*Stated task:* Starting at the top of the listing, extract every line up to and including the one with "return n.outputs[2]". Pictures stay out of the copy.
━━ Data provided
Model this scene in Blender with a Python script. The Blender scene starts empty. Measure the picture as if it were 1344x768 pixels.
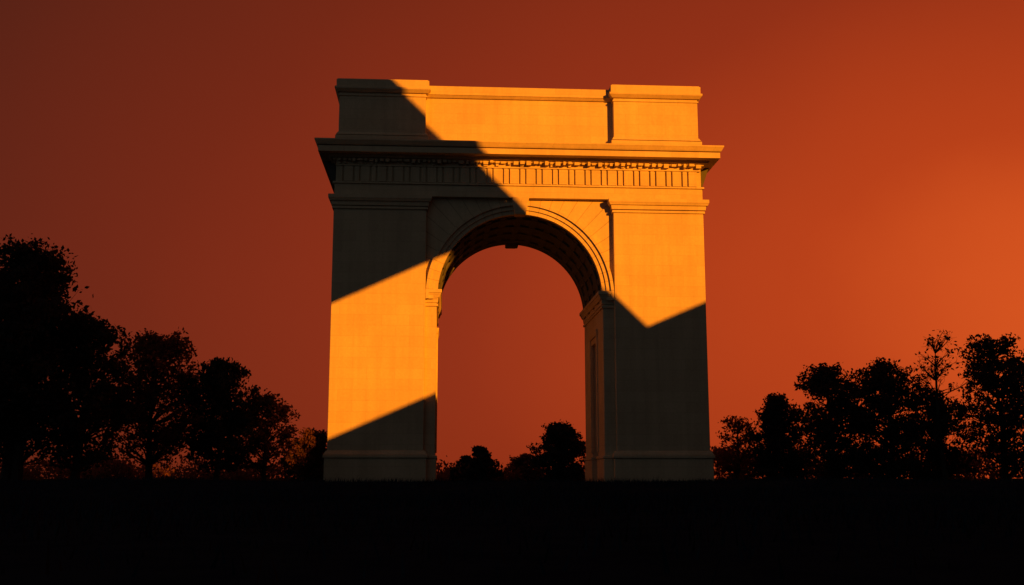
import bpy, bmesh, math, random
from mathutils import Vector, Matrix
random.seed(7)
sc=bpy.context.scene
col=sc.collection
R=math.radians
sc.view_settings.view_transform='Standard'
sc.view_settings.look='None'
sc.view_settings.exposure=0

SUN_AZ=R(38); SUN_EL=R(12)      # azimuth measured from -Y (behind the viewer) towards +X
SUN=Vector((math.sin(SUN_AZ)*math.cos(SUN_EL),-math.cos(SUN_AZ)*math.cos(SUN_EL),math.sin(SUN_EL)))

# ---------------------------------------------------------------- helpers
def N(nt,t,x=0,y=0,**k):
    n=nt.nodes.new(t)
    for a,b in k.items(): setattr(n,a,b)
    return n
def new_mat(name):
    m=bpy.data.materials.new(name); m.use_nodes=True
    nt=m.node_tree; b=nt.nodes['Principled BSDF']
    b.inputs['Specular IOR Level'].default_value=0.15
    b.inputs['Roughness'].default_value=0.9
    return m,nt,b
def math_node(nt,op,a,b=None,c=None):
    n=nt.nodes.new('ShaderNodeMath'); n.operation=op
    for i,v in enumerate((a,b,c)):
        if v is None: continue
        if isinstance(v,(int,float)): n.inputs[i].default_value=v
        else: nt.links.new(v,n.inputs[i])
    return n.outputs[0]
def mixc(nt,f,a,b,mode='MIX'):
    n=nt.nodes.new('ShaderNodeMix'); n.data_type='RGBA'; n.blend_type=mode
    for idx,v in ((0,f),(6,a),(7,b)):
        if isinstance(v,(int,float)): n.inputs[idx].default_value=v
        elif isinstance(v,tuple): n.inputs[idx].default_value=(*v,1) if len(v)==3 else v
        else: nt.links.new(v,n.inputs[idx])
    return n.outputs[2]

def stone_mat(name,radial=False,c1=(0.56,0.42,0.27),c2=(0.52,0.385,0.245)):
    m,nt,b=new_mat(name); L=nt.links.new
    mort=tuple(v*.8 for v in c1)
    tc=N(nt,'ShaderNodeTexCoord'); sp=N(nt,'ShaderNodeSeparateXYZ'); L(tc.outputs['Object'],sp.inputs[0])
    x,y,z=sp.outputs
    no=N(nt,'ShaderNodeTexNoise'); no.inputs['Scale'].default_value=0.45; no.inputs['Detail'].default_value=5
    L(tc.outputs['Object'],no.inputs['Vector'])
    fine=N(nt,'ShaderNodeTexNoise'); fine.inputs['Scale'].default_value=9; fine.inputs['Detail'].default_value=6
    L(tc.outputs['Object'],fine.inputs['Vector'])
    mp=N(nt,'ShaderNodeMapping'); mp.inputs['Scale'].default_value=(2.2,2.2,0.16)
    L(tc.outputs['Object'],mp.inputs['Vector'])
    streak=N(nt,'ShaderNodeTexNoise'); streak.inputs['Scale'].default_value=1.3; streak.inputs['Detail'].default_value=4
    L(mp.outputs[0],streak.inputs['Vector'])
    if radial:
        zz=math_node(nt,'SUBTRACT',z,9.4)
        ang=math_node(nt,'ARCTAN2',zz,x)
        k=math_node(nt,'MULTIPLY',ang,29/math.pi)
        fr=math_node(nt,'FRACT',math_node(nt,'ADD',k,100.5))
        d=math_node(nt,'ABSOLUTE',math_node(nt,'SUBTRACT',fr,0.5))
        joint=math_node(nt,'GREATER_THAN',d,0.47)
        cell=math_node(nt,'FLOOR',math_node(nt,'ADD',k,100.5))
        wn=N(nt,'ShaderNodeTexWhiteNoise',noise_dimensions='1D'); L(cell,wn.inputs['W'])
        base=mixc(nt,wn.outputs['Value'],c1,c2)
    else:
        cx=N(nt,'ShaderNodeCombineXYZ'); L(math_node(nt,'ADD',x,y),cx.inputs[0]); L(z,cx.inputs[1])
        br=N(nt,'ShaderNodeTexBrick'); L(cx.outputs[0],br.inputs['Vector'])
        br.inputs['Scale'].default_value=1
        br.inputs['Brick Width'].default_value=1.35; br.inputs['Row Height'].default_value=0.52
        br.inputs['Mortar Size'].default_value=0.009; br.inputs['Mortar Smooth'].default_value=0.3
        br.inputs['Color1'].default_value=(*c1,1); br.inputs['Color2'].default_value=(*c2,1)
        br.inputs['Mortar'].default_value=(*mort,1)
        base=br.outputs['Color']; joint=br.outputs['Fac']
    r1=N(nt,'ShaderNodeMapRange'); L(no.outputs[0],r1.inputs[0]); r1.inputs[1].default_value=.3; r1.inputs[2].default_value=.7; r1.inputs[3].default_value=.9; r1.inputs[4].default_value=1.05
    r2=N(nt,'ShaderNodeMapRange'); L(streak.outputs[0],r2.inputs[0]); r2.inputs[1].default_value=.35; r2.inputs[2].default_value=.62; r2.inputs[3].default_value=.93; r2.inputs[4].default_value=1.02
    r3=N(nt,'ShaderNodeMapRange'); L(fine.outputs[0],r3.inputs[0]); r3.inputs[1].default_value=.3; r3.inputs[2].default_value=.7; r3.inputs[3].default_value=.94; r3.inputs[4].default_value=1.05
    f=math_node(nt,'MULTIPLY',math_node(nt,'MULTIPLY',r1.outputs[0],r2.outputs[0]),r3.outputs[0])
    if radial: f=math_node(nt,'MULTIPLY',f,math_node(nt,'SUBTRACT',1.0,math_node(nt,'MULTIPLY',joint,0.36)))
    cc=N(nt,'ShaderNodeVectorMath',operation='SCALE'); L(base,cc.inputs[0]); L(f,cc.inputs['Scale'])
    L(cc.outputs[0],b.inputs['Base Color'])
    h=math_node(nt,'SUBTRACT',math_node(nt,'MULTIPLY',fine.outputs[0],0.5),joint)
    bp=N(nt,'ShaderNodeBump'); bp.inputs['Strength'].default_value=0.25; bp.inputs['Distance'].default_value=0.02
    L(h,bp.inputs['Height']); L(bp.outputs[0],b.inputs['Normal'])
    return m

def simple_mat(name,c1,c2,scale=2.0,rough=.95,spec=.1,bump=0,trans=None):
    m,nt,b=new_mat(name); L=nt.links.new
    tc=N(nt,'ShaderNodeTexCoord'); no=N(nt,'ShaderNodeTexNoise'); no.inputs['Scale'].default_value=scale; no.inputs['Detail'].default_value=6
    L(tc.outputs['Object'],no.inputs['Vector'])
    r=N(nt,'ShaderNodeMapRange'); L(no.outputs[0],r.inputs[0]); r.inputs[1].default_value=.35; r.inputs[2].default_value=.65
    c=mixc(nt,r.outputs[0],c1,c2)
    L(c,b.inputs['Base Color'])
    b.inputs['Roughness'].default_value=rough; b.inputs['Specular IOR Level'].default_value=spec
    if bump:
        bp=N(nt,'ShaderNodeBump'); bp.inputs['Strength'].default_value=.6; bp.inputs['Distance'].default_value=bump
        L(no.outputs[0],bp.inputs['Height']); L(bp.outputs[0],b.inputs['Normal'])
    if trans:
        t=N(nt,'ShaderNodeBsdfTranslucent'); t.inputs[0].default_value=(*trans,1)
        mx=N(nt,'ShaderNodeMixShader'); mx.inputs[0].default_value=.5
        L(b.outputs[0],mx.inputs[1]); L(t.outputs[0],mx.inputs[2]); L(mx.outputs[0],nt.nodes['Material Output'].inputs[0])
    return m

STONE=stone_mat('limestone_ashlar'); VOUS=stone_mat('limestone_voussoirs',radial=True)
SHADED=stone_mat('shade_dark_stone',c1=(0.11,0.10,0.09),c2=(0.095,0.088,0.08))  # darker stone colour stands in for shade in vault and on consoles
BARK=simple_mat('bark',(0.030,0.022,0.018),(0.05,0.037,0.03),6)
LEAF=simple_mat('leaves_dark',(0.034,0.032,0.034),(0.055,0.046,0.042),0.6,trans=(.05,.04,.03))
LEAFR=simple_mat('leaves_russet',(0.11,0.045,0.03),(0.17,0.06,0.035),0.6,trans=(.22,.09,.05))
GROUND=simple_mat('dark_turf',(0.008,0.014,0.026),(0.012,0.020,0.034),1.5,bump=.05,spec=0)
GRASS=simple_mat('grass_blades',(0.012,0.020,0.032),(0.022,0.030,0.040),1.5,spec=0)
CONC=simple_mat('concrete',(0.22,0.21,0.20),(0.30,0.29,0.27),1.2,bump=.02)

def box(bm,x0,x1,y0,y1,z0,z1,g0=0,g1=0):
    """box whose plan grows by g0 at the bottom and g1 at the top"""
    vs=[]
    for z,g in ((z0,g0),(z1,g1)):
        for x,y in ((x0-g,y0-g),(x1+g,y0-g),(x1+g,y1+g),(x0-g,y1+g)):
            vs.append(bm.verts.new((x,y,z)))
    for f in ((0,3,2,1),(4,5,6,7),(0,1,5,4),(1,2,6,5),(2,3,7,6),(3,0,4,7)):
        bm.faces.new([vs[i] for i in f])
def finish(bm,name,mat,parent=None,bevel=0,smooth=False):
    bmesh.ops.recalc_face_normals(bm,faces=bm.faces)
    me=bpy.data.meshes.new(name); bm.to_mesh(me); bm.free()
    me.materials.append(mat)
    ob=bpy.data.objects.new(name,me); col.objects.link(ob)
    if parent: ob.parent=parent
    if bevel:
        md=ob.modifiers.new('b','BEVEL'); md.width=bevel; md.segments=2; md.limit_method='ANGLE'; md.angle_limit=R(35)
    return ob
def empty(name,loc=(0,0,0)):
    e=bpy.data.objects.new(name,None); col.objects.link(e); e.location=loc; e.empty_display_size=.5
    return e

# ---------------------------------------------------------------- triumphal arch
arch=empty('triumphal_arch',(0.42,0,0)); arch.rotation_euler=(0,0,R(3.7))
ZC=9.4; RI=4.1
# piers
bm=bmesh.new()
for s in (-1,1):
    a,b_=sorted((s*4.65,s*9.2)); box(bm,a,b_,0,7.6,0,14.28)
finish(bm,'piers',STONE,arch,.03)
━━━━
*Solved problem:*
Model this scene in Blender with a Python script. The Blender scene starts empty. Measure the picture as if it were 1344x768 pixels.
import bpy, bmesh, math, random
from mathutils import Vector, Matrix
random.seed(7)
sc=bpy.context.scene
col=sc.collection
R=math.radians
sc.view_settings.view_transform='Standard'
sc.view_settings.look='None'
sc.view_settings.exposure=0

SUN_AZ=R(38); SUN_EL=R(12)      # azimuth measured from -Y (behind the viewer) towards +X
SUN=Vector((math.sin(SUN_AZ)*math.cos(SUN_EL),-math.cos(SUN_AZ)*math.cos(SUN_EL),math.sin(SUN_EL)))

# ---------------------------------------------------------------- helpers
def N(nt,t,x=0,y=0,**k):
    n=nt.nodes.new(t)
    for a,b in k.items(): setattr(n,a,b)
    return n
def new_mat(name):
    m=bpy.data.materials.new(name); m.use_nodes=True
    nt=m.node_tree; b=nt.nodes['Principled BSDF']
    b.inputs['Specular IOR Level'].default_value=0.15
    b.inputs['Roughness'].default_value=0.9
    return m,nt,b
def math_node(nt,op,a,b=None,c=None):
    n=nt.nodes.new('ShaderNodeMath'); n.operation=op
    for i,v in enumerate((a,b,c)):
        if v is None: continue
        if isinstance(v,(int,float)): n.inputs[i].default_value=v
        else: nt.links.new(v,n.inputs[i])
    return n.outputs[0]
def mixc(nt,f,a,b,mode='MIX'):
    n=nt.nodes.new('ShaderNodeMix'); n.data_type='RGBA'; n.blend_type=mode
    for idx,v in ((0,f),(6,a),(7,b)):
        if isinstance(v,(int,float)): n.inputs[idx].default_value=v
        elif isinstance(v,tuple): n.inputs[idx].default_value=(*v,1) if len(v)==3 else v
        else: nt.links.new(v,n.inputs[idx])
    return n.outputs[2]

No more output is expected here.